[Numpy-discussion] very large matrices.

Dave P. Novakovic davidnovakovic at gmail.com
Sun May 13 02:46:15 EDT 2007


They are very large numbers indeed. Thanks for giving me a wake up call.
Currently my data is represented as vectors in a vectorset, a typical
sparse representation.

I reduced the problem significantly by removing lots of noise. I'm
basically recording traces of a terms occurrence throughout a corpus
and doing an analysis of the eigenvectors.

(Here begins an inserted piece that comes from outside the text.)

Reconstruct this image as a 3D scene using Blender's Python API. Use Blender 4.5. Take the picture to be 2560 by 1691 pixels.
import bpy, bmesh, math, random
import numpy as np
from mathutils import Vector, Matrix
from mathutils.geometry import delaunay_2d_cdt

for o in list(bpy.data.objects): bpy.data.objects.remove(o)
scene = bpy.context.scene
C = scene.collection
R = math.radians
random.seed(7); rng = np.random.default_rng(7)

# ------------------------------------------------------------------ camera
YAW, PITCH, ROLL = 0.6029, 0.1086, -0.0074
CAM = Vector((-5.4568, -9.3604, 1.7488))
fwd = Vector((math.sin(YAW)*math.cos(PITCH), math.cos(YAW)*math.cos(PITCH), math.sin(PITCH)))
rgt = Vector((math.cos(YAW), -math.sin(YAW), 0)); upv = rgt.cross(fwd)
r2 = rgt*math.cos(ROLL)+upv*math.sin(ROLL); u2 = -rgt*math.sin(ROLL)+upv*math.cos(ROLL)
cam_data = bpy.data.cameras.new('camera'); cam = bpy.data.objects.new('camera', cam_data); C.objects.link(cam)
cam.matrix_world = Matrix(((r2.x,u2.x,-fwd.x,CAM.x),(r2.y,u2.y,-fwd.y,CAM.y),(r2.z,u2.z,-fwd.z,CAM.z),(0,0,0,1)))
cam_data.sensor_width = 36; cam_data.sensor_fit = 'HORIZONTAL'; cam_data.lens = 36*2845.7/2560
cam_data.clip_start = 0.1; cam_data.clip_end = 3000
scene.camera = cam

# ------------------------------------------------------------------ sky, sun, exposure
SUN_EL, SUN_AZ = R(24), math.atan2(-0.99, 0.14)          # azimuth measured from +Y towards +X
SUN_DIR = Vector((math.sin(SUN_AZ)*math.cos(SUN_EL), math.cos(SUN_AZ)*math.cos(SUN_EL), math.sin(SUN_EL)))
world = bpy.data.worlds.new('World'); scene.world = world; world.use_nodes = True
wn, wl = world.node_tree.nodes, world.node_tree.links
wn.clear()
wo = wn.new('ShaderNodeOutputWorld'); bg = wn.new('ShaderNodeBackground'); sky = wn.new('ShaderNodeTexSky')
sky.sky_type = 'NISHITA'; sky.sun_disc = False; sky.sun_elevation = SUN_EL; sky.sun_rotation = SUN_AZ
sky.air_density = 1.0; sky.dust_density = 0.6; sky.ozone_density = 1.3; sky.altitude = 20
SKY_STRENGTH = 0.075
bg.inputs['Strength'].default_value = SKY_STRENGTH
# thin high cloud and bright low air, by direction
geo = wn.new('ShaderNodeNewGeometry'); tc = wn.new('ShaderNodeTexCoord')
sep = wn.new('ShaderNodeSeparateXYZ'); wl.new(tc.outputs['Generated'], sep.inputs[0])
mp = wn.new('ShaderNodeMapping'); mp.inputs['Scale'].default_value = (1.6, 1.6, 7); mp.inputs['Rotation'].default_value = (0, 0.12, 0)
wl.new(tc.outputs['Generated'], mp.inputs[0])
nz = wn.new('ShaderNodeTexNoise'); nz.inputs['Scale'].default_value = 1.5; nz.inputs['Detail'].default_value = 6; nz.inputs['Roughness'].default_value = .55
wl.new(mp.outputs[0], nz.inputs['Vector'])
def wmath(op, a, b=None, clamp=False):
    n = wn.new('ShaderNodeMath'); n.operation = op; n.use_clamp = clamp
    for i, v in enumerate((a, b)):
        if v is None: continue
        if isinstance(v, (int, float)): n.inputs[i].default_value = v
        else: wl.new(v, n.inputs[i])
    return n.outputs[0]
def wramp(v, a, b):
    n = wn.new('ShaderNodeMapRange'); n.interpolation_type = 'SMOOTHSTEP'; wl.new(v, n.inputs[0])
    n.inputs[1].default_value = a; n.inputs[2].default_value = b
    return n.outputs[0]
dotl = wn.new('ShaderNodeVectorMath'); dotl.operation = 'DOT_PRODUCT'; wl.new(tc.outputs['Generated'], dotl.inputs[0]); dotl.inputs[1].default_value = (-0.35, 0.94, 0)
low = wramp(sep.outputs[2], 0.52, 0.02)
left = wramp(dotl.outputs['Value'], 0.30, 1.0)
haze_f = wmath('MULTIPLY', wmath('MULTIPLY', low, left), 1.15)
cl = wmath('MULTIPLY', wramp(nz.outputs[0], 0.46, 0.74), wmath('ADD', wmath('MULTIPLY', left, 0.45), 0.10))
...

I reduced my matrix to  4863 x 4863 by filtering the original corpus.
Now when I attempt svd, I'm finding a memory error in the svd routine.
Is there a hard upper limit of the size of a matrix for these
calculations?

  File "/usr/lib/python2.4/site-packages/numpy/linalg/linalg.py", line
575, in svd
    vt = zeros((n, nvt), t)
MemoryError

Cheers

Dave


On 5/13/07, Anne Archibald <peridot.faceted at gmail.com> wrote:
> On 12/05/07, Dave P. Novakovic <davidnovakovic at gmail.com> wrote:
>
> > core 2 duo with 4gb RAM.
> >
> > I've heard about iterative svd functions. I actually need a complete
> > svd, with all eigenvalues (not LSI). I'm actually more interested in
> > the individual eigenvectors.
> >
> > As an example, a single row could probably have about 3000 non zero elements.
>
> I think you need to think hard about whether your problem can be done
> in another way.
>
> First of all, the singular values (as returned from the svd) are not
> eigenvalues - eigenvalue decomposition is a much harder problem,
> numerically.
>
> Second, your full non-sparse matrix will be 8*75000*75000 bytes, or
> about 42 gibibytes. Put another way, the representation of your data
> alone is ten times the size of the RAM on the machine you're using.
>
> Third, your matrix has 225 000 000 nonzero entries; assuming a perfect
> sparse representation with no extra bytes (at least two bytes per
> entry is typical, usually more), that's 1.7 GiB.
>
> Recall that basically any matrix operation is at least O(N^3), so you
> can expect order 10^14 floating-point operations to be required. This
> is actually the *least* significant constraint; pushing stuff into and
> out of disk caches will be taking most of your time.
>
> Even if you can represent your matrix sparsely (using only a couple of
> gibibytes), you've said you want the full set of eigenvectors, which
> is not likely to be a sparse matrix - so your result is back up to 42
> GiB. And you should expect an eigenvalue algorithm, if it even
> survives massive roundoff problems, to require something like that
> much working space; thus your problem probably has a working size of
> something like 84 GiB.
>
> SVD is a little easier, if that's what you want, but the full solution
> is twice as large, though if you discard entries corresponding to
> small values it might be quite reasonable. You'll still need some
> fairly specialized code, though. Which form are you looking for?
>
> Solving your problem in a reasonable amount of time, as described and
> on the hardware you specify, is going to require some very specialized
> algorithms; you could try looking for an out-of-core eigenvalue
> package, but I'd first look to see if there's any way you can simplify
> your problem - getting just one eigenvector, maybe.